WHAT YOU NEED TO DO: Write out again, unaltered, the lines from the start through the line containing "COL = SC.collection".
╔══
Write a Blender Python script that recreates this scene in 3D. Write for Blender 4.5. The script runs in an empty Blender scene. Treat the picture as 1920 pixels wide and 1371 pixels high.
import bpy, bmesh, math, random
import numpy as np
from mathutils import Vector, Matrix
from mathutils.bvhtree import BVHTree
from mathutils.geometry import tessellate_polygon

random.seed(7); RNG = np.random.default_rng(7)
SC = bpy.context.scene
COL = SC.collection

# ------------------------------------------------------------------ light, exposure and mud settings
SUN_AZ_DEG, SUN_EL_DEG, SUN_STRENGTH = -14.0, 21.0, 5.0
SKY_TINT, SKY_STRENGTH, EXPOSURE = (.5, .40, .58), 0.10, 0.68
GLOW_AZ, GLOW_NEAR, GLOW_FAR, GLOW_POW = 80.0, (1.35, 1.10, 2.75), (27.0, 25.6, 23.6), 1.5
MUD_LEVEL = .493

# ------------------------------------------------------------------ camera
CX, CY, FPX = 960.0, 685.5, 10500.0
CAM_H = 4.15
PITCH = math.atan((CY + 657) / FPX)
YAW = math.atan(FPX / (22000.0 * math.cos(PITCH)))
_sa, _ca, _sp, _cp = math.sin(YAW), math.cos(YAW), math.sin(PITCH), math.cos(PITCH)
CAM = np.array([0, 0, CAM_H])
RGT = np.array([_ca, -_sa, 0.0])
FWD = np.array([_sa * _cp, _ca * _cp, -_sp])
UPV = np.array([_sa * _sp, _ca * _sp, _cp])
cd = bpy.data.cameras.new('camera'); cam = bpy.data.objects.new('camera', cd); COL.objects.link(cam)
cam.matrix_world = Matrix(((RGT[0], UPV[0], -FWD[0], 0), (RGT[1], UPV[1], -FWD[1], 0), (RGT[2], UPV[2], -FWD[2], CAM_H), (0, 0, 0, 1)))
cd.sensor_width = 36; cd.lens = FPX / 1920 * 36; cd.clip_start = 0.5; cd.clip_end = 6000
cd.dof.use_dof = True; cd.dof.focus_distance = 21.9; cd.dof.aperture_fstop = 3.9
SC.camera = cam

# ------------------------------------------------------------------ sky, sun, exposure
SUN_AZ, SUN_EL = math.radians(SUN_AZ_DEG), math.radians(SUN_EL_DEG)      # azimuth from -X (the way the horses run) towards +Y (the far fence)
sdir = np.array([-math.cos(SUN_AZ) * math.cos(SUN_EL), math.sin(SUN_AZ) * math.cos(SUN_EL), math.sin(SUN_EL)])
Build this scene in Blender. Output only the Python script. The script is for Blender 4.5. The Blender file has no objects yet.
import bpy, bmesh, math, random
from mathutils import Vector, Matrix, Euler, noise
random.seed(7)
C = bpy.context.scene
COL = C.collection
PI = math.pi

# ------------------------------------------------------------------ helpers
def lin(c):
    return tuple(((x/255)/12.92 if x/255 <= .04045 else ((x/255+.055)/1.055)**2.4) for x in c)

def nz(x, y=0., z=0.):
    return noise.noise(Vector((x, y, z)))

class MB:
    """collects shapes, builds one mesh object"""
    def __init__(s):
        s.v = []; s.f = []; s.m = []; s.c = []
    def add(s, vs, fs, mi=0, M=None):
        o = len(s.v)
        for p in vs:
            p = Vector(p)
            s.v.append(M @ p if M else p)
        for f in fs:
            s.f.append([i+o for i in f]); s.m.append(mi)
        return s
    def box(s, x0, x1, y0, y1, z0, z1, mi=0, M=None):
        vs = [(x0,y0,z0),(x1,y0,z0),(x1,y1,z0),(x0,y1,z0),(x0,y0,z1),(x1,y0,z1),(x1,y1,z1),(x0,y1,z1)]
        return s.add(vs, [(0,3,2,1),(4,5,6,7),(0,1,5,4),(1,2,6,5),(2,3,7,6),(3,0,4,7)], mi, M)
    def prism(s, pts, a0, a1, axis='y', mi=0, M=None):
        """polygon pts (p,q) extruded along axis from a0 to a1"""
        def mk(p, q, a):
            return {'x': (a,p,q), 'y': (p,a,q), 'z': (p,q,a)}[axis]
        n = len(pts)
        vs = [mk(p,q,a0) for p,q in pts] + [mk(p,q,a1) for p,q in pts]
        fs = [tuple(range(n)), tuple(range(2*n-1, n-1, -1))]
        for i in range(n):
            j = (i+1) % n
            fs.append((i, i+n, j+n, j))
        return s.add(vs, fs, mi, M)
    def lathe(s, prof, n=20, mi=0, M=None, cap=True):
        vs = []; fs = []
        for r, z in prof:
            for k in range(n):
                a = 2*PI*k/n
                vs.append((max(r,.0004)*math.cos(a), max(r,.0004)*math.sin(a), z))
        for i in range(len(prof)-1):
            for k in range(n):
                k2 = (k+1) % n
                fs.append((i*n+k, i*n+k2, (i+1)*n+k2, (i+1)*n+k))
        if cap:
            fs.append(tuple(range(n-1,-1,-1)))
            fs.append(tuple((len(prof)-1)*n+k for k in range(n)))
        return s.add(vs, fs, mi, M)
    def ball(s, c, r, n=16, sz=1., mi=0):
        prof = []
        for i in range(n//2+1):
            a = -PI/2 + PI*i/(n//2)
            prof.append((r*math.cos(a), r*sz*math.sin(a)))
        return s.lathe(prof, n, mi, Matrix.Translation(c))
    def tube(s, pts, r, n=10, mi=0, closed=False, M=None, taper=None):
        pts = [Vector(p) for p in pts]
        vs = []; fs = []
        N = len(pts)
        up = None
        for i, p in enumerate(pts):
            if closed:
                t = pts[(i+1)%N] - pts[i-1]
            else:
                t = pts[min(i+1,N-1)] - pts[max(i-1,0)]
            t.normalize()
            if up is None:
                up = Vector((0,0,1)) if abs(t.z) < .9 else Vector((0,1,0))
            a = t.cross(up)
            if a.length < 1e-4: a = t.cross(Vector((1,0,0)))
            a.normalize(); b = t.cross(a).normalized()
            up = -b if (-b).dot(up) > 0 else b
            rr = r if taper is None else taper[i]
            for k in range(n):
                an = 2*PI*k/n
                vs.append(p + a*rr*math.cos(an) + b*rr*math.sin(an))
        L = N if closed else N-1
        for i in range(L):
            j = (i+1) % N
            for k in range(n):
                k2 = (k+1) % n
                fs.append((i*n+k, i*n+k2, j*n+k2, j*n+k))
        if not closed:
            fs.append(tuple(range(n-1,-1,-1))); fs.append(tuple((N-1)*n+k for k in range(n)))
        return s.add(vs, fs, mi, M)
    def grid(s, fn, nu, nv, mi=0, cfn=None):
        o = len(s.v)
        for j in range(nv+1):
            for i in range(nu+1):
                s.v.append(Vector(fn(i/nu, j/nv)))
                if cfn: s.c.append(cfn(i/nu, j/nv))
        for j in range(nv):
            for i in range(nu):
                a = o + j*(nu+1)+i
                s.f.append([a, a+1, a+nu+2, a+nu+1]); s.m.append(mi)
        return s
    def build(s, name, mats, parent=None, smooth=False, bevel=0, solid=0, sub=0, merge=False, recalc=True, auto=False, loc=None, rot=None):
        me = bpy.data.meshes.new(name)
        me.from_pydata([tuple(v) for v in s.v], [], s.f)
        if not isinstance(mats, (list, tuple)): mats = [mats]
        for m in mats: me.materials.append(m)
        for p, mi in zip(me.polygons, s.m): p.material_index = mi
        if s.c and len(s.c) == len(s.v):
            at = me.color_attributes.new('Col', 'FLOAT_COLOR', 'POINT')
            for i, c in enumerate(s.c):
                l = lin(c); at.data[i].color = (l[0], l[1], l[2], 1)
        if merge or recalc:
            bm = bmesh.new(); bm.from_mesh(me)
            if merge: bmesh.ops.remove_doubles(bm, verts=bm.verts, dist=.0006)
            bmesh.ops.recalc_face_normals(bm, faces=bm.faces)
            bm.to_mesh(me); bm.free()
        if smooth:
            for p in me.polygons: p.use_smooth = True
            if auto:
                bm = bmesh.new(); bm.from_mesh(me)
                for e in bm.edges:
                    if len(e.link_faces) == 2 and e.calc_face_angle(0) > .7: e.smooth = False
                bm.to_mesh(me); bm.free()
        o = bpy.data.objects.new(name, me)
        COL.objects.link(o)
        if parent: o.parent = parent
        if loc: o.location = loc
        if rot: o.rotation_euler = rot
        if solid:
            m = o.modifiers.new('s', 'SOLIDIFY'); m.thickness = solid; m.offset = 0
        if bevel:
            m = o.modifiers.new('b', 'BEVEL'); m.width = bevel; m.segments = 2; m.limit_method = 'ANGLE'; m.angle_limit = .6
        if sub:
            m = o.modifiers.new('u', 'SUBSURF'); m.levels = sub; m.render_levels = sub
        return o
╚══
SOLUTION TO THE EXERCISE:
Write a Blender Python script that recreates this scene in 3D. Write for Blender 4.5. The script runs in an empty Blender scene. Treat the picture as 1920 pixels wide and 1371 pixels high.
import bpy, bmesh, math, random
import numpy as np
from mathutils import Vector, Matrix
from mathutils.bvhtree import BVHTree
from mathutils.geometry import tessellate_polygon

random.seed(7); RNG = np.random.default_rng(7)
SC = bpy.context.scene
COL = SC.collection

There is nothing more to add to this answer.